Dick Spierenburg

Dick Spierenburg, born in 1953, studied architecture at Delft University of Technology and Interior & Product Design at the Royal Academy of Art in The Hague. He worked at the Dutch manufacturer Castelijn for over fifteen years, as managing and creative director. In 1995, he set up and managed three leading permanent interior design exhibitions in Amsterdam, NIC, Pakhuis Amsterdam and Post CS. Parallel to these activities Dick Spierenburg established KBDS with Dutch designer Karel Boonzaaijer in 2001 designing for Arco, Artifort, Castelijn, Gelderland, Hollands Licht, Minotti Italia, Montis and Moroso.

In 2009, he founded his own studio. In Germany, he coordinated the initiative "Design Post", a design and interior showroom for international brands, and was appointed creative consultant and in 2011 creative director to imm cologne. Since 2014, Dick Spierenburg has been consulting the trade fair Orgatec, and has been focusing on the design of exhibitions such as for the MAKK museum and presentation spaces for Thonet, Linak or Oase.

Dick Spierenburg

Red Dot in an interview with Dick Spierenburg

Red Dot: Why is light so important for interior design?
Dick Spierenburg: Light is always important as it determines the atmosphere of spaces. A play with light and shadow makes interiors vivid and expressive. Energy-saving light sources enable designs characterised by slim and free forms. In combination with smart technology, there is a lot of innovation in the lighting industry.
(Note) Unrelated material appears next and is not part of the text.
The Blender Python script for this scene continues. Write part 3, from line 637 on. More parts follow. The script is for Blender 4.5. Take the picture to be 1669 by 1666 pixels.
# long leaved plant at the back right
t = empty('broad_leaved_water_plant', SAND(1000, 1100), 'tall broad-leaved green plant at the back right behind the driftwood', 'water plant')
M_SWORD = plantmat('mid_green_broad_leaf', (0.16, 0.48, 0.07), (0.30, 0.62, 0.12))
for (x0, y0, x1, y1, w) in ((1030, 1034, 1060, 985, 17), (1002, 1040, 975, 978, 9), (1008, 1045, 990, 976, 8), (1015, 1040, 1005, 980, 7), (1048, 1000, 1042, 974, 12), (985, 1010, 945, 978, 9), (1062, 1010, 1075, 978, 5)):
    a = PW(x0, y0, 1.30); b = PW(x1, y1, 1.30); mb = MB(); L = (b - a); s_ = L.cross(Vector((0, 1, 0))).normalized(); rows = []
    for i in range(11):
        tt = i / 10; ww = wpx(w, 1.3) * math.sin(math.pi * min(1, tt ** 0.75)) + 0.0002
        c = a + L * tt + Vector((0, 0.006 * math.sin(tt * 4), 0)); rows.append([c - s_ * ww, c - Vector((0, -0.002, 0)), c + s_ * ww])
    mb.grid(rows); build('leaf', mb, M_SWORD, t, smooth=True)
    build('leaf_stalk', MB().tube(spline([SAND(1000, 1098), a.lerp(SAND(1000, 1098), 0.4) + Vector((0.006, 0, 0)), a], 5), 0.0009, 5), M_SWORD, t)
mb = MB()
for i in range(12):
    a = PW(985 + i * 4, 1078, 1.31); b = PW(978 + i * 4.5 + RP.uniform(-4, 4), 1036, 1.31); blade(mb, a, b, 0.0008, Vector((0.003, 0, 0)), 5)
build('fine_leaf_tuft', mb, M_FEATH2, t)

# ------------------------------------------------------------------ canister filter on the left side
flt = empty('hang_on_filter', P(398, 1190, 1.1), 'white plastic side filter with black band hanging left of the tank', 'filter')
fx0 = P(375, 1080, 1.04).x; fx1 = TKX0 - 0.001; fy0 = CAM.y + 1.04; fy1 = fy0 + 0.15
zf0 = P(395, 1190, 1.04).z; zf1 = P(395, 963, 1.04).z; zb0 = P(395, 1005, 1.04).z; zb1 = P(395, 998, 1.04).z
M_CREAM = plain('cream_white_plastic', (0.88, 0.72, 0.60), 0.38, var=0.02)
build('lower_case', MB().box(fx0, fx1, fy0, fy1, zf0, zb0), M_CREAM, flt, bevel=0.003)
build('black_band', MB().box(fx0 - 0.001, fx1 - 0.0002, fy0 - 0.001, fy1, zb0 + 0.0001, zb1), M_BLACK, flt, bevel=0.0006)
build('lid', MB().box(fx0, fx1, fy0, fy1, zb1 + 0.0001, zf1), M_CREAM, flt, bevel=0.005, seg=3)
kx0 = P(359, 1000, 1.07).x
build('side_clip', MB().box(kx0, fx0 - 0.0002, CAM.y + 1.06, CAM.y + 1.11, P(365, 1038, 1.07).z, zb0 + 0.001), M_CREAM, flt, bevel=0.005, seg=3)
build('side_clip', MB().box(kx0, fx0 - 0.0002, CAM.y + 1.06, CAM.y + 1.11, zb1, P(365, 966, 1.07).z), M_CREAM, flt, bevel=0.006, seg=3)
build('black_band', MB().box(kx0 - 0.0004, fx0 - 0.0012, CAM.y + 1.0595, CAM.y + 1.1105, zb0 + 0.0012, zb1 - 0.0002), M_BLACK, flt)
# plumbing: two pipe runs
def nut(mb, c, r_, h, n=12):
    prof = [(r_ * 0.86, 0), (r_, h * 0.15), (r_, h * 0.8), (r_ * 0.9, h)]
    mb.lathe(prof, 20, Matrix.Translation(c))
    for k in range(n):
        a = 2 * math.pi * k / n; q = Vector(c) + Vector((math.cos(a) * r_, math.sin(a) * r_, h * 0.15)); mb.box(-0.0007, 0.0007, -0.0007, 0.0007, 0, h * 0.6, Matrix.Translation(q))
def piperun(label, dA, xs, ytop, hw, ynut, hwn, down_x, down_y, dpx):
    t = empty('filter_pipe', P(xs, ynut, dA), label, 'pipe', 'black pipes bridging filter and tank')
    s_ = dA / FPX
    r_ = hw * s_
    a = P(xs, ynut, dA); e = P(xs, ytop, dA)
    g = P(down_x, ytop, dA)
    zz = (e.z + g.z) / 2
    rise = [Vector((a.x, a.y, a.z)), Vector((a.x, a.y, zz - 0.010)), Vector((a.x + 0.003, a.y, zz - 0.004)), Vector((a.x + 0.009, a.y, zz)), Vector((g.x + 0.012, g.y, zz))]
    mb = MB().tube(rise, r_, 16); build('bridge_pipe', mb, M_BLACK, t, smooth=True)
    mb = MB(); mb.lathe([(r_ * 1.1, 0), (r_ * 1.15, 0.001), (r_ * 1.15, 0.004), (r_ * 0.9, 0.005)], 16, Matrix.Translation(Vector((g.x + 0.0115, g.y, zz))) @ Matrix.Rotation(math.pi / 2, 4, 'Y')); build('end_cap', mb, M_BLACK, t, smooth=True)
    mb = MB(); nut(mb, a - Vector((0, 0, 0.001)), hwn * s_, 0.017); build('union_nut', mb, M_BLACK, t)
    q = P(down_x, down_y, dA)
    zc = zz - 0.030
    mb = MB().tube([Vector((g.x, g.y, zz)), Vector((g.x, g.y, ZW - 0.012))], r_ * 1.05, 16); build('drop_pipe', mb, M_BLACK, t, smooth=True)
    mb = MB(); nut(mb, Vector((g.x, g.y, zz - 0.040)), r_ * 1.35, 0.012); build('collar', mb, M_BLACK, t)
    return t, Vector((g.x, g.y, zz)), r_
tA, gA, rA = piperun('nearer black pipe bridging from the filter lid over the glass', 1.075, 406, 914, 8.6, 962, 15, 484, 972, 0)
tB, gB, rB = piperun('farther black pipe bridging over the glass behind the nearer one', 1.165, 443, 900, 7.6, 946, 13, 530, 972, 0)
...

What do you pay special attention to when evaluating products?
When evaluating products, my first question always is “what’s the added value?”. Designers have to focus on using less resources, both in terms of materials as well as energy and logistics. What matters is how it was designed, produced and what extras it brings. Will it surprise potential users and will it work?

Which product has made a lasting impact on the history of design?
Products that offer real innovation such as those by Bauhaus designers and by Le Corbusier, Prouvé, Eames, Jacobsen or Magistretti have made a lasting impact and have the potential to become classics.